The establishment of an institution like the IAC is a cost-effective means for the individual financial institutions since it relieves them from the need of hiring a large staff of auditors. It will thus provide an opportunity for the investors to have the accounts audited by a qualified public incorporated institution.

Functioning Procedure

IAC can be organized in a way such that all of its expenses will be shared by the financial institutions in accordance with some formula which may be based on a general charge on their total Mudaraba advances and equity investments and a specific charge on the special cases audited for them. (Chapra 1985, p.179). Individual investors while receiving the service of audit for any specific business may pay a service fee according to the nature and extent of audit required.

 

Floating of the IAC is itself an answer to one of the major criticisms against the Islamic banking system, that it would require each bank to hire a large staff of auditors, which would make bank management very expensive.  In the absence of such staffs, it is argued, the banks would not be able to determine the accuracy of accounts. Chapra argues that market forces will automatically take care of the problem. Creation of an IAC would, according to him, work as an additional safeguard to the interests of investors (Ibid).

 

The whole concept of "audit" needs to undergo a thorough transformation in Muslim economies. It is widely accepted that conventional auditing is "not expressly designed to uncover management frauds" (Khan, p.39).
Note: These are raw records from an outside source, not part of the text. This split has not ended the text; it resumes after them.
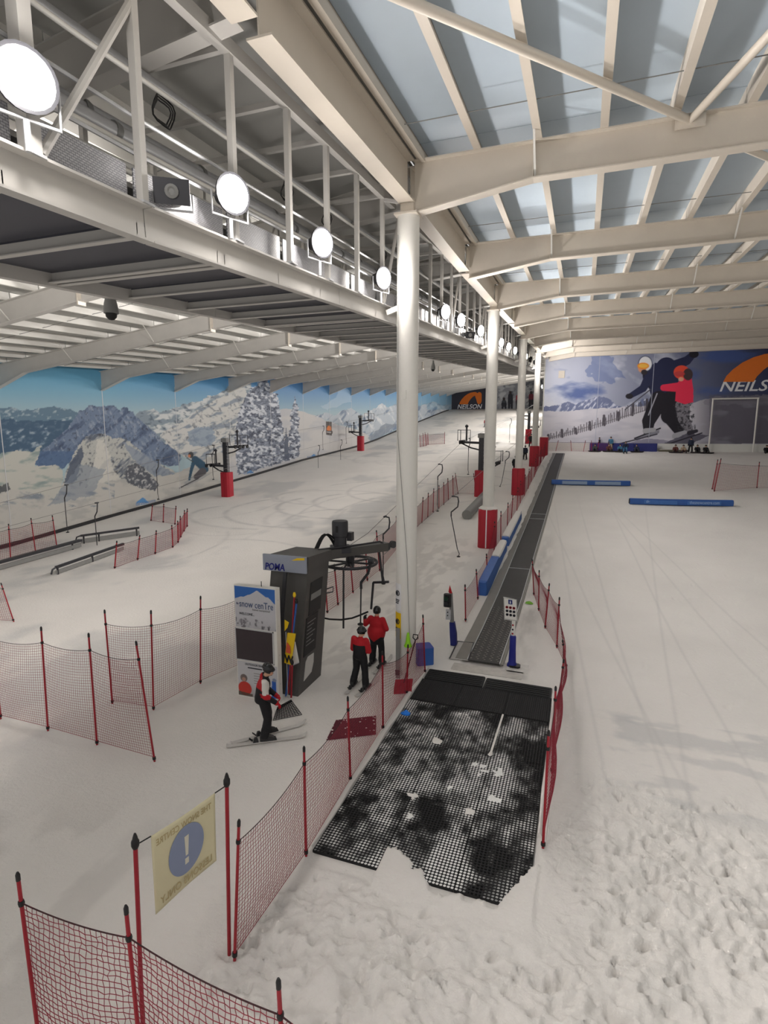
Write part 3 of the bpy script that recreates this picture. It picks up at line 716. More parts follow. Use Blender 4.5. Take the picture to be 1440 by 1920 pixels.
# adult skier
N = (34, 38, 66); N2 = (24, 26, 42); B = (30, 28, 36)
q.limb((1222, 705), (1262, 762), 17, 20, N2); q.limb((1250, 690), (1240, 730), 20, 22, N); q.poly([(1216, 690), (1228, 680), (1252, 684), (1270, 700), (1276, 740), (1266, 760), (1222, 750), (1218, 720)], N)
q.limb((1258, 690), (1288, 676), 12, 8, N); q.limb((1288, 676), (1300, 664), 8, 6, N); q.ell((1301, 664), 9, 7, B)
q.limb((1220, 702), (1206, 728), 10, 7, N); q.limb((1206, 728), (1184, 741), 7, 5, N); q.ell((1180, 743), 7, 5, B)
q.limb((1236, 750), (1216, 790), 17, 12, B); q.limb((1216, 790), (1215, 812), 12, 8, B); q.limb((1258, 752), (1254, 780), 19, 15, B); q.limb((1254, 780), (1276, 812), 13, 9, B)
q.ell((1210, 682), 13.5, 15, (70, 74, 92)); q.ell((1210, 682), 12, 13.5, (206, 207, 210)); q.ell((1204, 690), 8, 9, (196, 140, 110)); q.ell((1206, 686), 11, 6, (226, 128, 40)); q.ell((1206, 686), 9, 4, (240, 166, 70)); q.ell((1208, 698), 6, 5, (44, 40, 46))
q.line((1220, 730), (1172, 768), 1.0, (70, 70, 80)); q.line((1232, 738), (1216, 778), 1.2, (150, 150, 160))
# child holding on behind
R_ = (206, 44, 74)
q.limb((1280, 762), (1282, 785), 14, 11, (116, 114, 122)); q.limb((1282, 785), (1294, 812), 11, 8, (116, 114, 122)); mm = q.mask([(1262, 756), (1300, 756), (1306, 818), (1272, 812)]); q.streaks(mm, (44, 44, 50), .9, .35, .35, .52, 141)
q.poly([(1268, 720), (1280, 708), (1296, 704), (1300, 730), (1300, 754), (1284, 758), (1266, 752)], R_); q.limb((1272, 726), (1244, 727), 9, 6, R_)
q.ell((1278, 698), 15, 13, (206, 70, 52)); q.ell((1290, 702), 9, 11, (60, 48, 50)); q.ell((1274, 701), 10, 5, (176, 60, 60)); q.ell((1277, 711), 5, 4, (206, 150, 126))
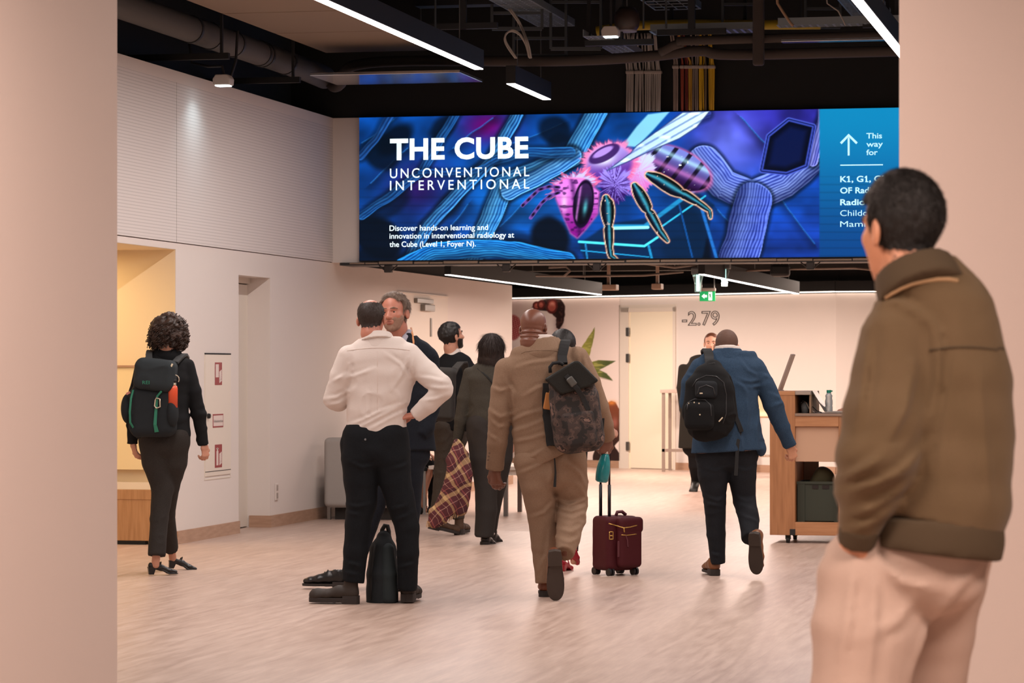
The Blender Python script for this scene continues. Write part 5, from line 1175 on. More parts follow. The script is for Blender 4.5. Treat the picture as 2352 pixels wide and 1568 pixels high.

Going with "generally accepted accounting principles", while performing an audit and evaluating the financial statements may fulfill the professional obligations of the auditors, but this does not provide the auditor with the responsibility to detect management malpractice or to determine the "real" profit. As per conventional auditing principles, an auditor does not have the responsibility to check and to question management practices and the reason is very simple. Accounting firms generally tend to accommodate their clients, particularly the big clients, who hire them.

 

In an Islamic audit system, the auditor is required to go beyond "generally accepted accounting principles."  He would be given responsibility of detecting and disclosing dishonest and questionable acts by management. The objective would be to determine the real amount of profits so as to ensure a "fair" return to the shareholders and Mudaraba depositors.  A state-sponsored IAC can play an important role in this regard. It will set new principles for auditing in the light of Islamic teachings and guide and help private auditing firms perform their task more effectively.

References
  • Chapra, M.U. (1985, Towards A Just Monetary System, London, Islamic Foundation, UK.

  • Khan, A.Jabbar, Commercial Banking Operations in the Interest-Free Framework, Mimeo, Islamabad.